EURUSD has been consolidating inside a rising wedge pattern for the past few weeks and is recently showing signs of a breakdown. Price is trading below the 1.1300 handle and may be in for around 200 pips more in losses, which is the same height as the chart pattern.
Stochastic is pointing down but is already in the oversold region, indicating that sellers might need to take a break. RSI is also indicating oversold conditions, which means that the selloff might pause from here and that a pullback to the broken wedge support might also be possible.
The short-term 100 SMA is still above the 200 SMA, suggesting that the path of least resistance is to the upside. This could mean that EURUSD might still pop back up above the wedge and resume its climb.

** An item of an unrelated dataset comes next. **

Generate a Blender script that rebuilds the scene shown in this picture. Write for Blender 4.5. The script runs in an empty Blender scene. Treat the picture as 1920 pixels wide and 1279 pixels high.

Event risks for this trade today include the release of the German and French manufacturing and services PMI. Analysts are expecting to see improvements in the manufacturing sectors while services could see a small downturn. Stronger than expected data could still lead to a rally for EURUSD.
In the US, durable goods orders data are up for release, with the headline figure expected to show a 0.6% drop and the core figure likely to print a 0.6% gain. Also lined up today is a speech by FOMC member Powell, who might give more clues on when the Fed might hike interest rates.
Other potential catalysts include any updates on the Greek debt talks, as the recent emergency meeting failed to come up with a deal for the debt-ridden nation. News that an agreement will be reached could boost EURUSD while the lack of progress could keep the pair in a downtrend.